The solution to the former problem (finding unique uint32 numbers in O(N) with O(1) memory usage) is quite simple, though not particularly fast:

void unique(int n, uint32 *a) {
  uint32 i = 0;
  do {
    int j, count;
    for (count = j = 0; j < n; j++) {
      if (a[j] == i) count++;
    }
    if (count == 1) printf("%u appears only once\n", (unsigned int)i);
  } while (++i);
}

For the case where the number of bits M is not limited, complexity becomes O(N*M*2^M) and memory usage is still O(1).

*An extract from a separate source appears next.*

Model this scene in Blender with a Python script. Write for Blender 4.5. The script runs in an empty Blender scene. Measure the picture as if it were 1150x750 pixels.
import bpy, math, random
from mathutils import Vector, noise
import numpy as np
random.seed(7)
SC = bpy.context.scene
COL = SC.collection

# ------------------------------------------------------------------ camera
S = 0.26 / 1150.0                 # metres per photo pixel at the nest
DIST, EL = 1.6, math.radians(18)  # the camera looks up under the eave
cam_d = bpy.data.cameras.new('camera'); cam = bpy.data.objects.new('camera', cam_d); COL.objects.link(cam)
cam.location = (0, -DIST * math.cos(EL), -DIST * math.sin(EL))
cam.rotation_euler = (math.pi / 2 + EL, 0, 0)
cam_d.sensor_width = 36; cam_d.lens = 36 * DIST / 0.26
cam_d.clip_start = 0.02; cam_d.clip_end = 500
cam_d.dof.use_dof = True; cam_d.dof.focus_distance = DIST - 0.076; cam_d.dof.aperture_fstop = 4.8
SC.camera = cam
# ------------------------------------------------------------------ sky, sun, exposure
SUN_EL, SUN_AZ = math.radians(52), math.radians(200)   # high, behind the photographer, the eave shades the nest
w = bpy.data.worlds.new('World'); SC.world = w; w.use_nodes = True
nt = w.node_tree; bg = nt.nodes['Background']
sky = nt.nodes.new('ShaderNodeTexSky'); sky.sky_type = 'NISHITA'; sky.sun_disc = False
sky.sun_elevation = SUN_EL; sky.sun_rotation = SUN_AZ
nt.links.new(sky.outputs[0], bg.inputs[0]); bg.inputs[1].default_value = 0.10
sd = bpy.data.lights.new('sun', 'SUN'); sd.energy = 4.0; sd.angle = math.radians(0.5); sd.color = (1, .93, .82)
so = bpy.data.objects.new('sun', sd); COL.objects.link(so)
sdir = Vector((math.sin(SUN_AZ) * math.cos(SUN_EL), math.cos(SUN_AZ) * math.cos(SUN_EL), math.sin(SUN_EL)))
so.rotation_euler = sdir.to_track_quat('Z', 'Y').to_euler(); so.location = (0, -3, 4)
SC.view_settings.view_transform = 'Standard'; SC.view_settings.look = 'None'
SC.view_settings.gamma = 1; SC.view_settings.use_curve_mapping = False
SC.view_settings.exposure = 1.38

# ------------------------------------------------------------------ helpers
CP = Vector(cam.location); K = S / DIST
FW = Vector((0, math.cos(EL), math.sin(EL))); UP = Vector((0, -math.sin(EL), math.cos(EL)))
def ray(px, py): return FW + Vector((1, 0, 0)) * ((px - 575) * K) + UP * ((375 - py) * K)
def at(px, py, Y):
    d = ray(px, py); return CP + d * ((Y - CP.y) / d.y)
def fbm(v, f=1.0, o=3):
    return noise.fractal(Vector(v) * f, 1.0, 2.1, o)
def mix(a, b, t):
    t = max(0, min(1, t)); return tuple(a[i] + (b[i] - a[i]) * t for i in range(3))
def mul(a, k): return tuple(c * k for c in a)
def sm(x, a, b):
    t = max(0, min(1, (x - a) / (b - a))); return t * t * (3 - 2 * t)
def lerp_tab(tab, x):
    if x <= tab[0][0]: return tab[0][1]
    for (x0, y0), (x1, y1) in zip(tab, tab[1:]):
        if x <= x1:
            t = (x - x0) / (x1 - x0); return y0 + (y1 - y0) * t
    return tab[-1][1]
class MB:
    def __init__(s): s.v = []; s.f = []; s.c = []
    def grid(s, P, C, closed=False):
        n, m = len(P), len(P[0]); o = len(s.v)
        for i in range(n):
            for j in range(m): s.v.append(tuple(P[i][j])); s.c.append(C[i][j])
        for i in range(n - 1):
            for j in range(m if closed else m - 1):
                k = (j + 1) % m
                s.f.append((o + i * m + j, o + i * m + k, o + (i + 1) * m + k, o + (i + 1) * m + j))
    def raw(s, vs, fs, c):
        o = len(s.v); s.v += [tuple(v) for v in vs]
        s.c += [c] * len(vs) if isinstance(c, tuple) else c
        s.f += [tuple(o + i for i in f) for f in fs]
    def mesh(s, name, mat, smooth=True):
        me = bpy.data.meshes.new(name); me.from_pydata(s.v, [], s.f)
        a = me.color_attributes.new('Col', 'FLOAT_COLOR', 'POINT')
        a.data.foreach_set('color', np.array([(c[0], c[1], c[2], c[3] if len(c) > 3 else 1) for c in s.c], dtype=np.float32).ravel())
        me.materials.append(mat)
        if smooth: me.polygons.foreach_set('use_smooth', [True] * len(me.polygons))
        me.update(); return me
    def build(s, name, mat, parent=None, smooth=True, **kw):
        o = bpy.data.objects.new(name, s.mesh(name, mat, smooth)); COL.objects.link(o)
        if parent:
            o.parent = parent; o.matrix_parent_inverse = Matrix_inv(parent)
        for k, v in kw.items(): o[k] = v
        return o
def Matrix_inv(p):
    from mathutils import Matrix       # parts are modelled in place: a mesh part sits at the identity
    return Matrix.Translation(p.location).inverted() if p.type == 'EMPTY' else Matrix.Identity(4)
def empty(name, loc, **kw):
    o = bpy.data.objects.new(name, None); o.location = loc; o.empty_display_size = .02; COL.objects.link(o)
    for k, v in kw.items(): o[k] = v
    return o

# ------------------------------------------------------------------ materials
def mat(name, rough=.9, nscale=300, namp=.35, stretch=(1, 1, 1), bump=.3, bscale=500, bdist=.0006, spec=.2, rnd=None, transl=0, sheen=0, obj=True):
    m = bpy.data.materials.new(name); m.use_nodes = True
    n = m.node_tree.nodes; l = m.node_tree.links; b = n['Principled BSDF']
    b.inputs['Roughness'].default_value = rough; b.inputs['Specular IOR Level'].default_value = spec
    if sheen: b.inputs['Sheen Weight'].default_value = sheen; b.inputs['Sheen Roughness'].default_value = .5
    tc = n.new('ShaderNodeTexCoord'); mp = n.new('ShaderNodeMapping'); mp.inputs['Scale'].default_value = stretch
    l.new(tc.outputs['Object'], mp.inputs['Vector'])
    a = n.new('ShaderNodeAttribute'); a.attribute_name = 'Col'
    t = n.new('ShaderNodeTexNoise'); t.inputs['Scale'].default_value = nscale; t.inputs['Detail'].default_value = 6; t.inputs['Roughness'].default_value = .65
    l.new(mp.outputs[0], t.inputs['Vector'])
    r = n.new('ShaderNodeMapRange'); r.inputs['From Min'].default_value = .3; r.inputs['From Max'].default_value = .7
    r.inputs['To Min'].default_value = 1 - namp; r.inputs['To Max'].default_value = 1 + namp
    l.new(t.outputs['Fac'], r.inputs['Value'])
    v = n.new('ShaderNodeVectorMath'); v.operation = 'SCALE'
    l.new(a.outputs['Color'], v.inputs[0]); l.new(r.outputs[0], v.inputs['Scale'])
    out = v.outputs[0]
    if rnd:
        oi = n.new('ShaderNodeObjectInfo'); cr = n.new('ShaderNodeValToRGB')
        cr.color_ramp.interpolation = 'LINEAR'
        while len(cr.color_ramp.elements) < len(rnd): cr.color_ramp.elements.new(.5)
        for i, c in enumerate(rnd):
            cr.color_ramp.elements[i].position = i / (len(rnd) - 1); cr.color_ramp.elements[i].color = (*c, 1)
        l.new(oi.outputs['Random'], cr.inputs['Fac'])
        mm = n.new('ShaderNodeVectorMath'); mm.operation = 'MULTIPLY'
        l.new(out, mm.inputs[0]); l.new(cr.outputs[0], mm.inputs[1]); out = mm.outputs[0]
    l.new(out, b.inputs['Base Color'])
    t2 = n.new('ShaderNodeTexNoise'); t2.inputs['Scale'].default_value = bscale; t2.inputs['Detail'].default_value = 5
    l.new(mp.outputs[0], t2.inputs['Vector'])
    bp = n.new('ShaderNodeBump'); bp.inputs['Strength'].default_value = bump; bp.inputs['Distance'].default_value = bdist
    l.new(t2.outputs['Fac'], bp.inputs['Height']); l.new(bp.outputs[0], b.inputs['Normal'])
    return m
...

update: the complementary solution using a bitmap results in complexity O(N*M) and memory usage O(2^M):

void unique(int n, uint32 *a) {
  unsigned char seen[1<<(32 - 8)];
  unsigned char dup[1<<(32 - 8)];
  int i;
  memset(seen, sizeof(seen), 0);
  memset(dup,  sizeof(dup),  0);
  for (i = 0; i < n; i++) {
    if (bitmap_get(seen, a[i])) {
      bitmap_set(dup, a[i], 1);
    }
    else {
      bitmap_set(seen, a[i], 1);
    }
  }
  for (i = 0; i < n; i++) {
    if (bitmap_get(seen, a[i]) && !bitmap_get(dup, a[i])) {
      printf("%u appears only once\n", (unsigned int)a[i]);
      bitmap_set(seen, a[i], 0);
    }
  }
}

Interestingly, both approaches can be combined dividing the 2^M space in bands. Then you will have to iterate over all the bands and inside every band find unique values using the bit vector technique.

Answer 10

Two approaches would work.

(1) Create a temporary hash table with where keys are the integers and values are the number of repetitions. Of course, this would use more space than specified.

(2) sort the array (or a copy) and then count the number of cases where array[n+2]==array[n]. Of course, this would use more time than specified.

I'll be very surprised to see a solution that satisfies the original constraints.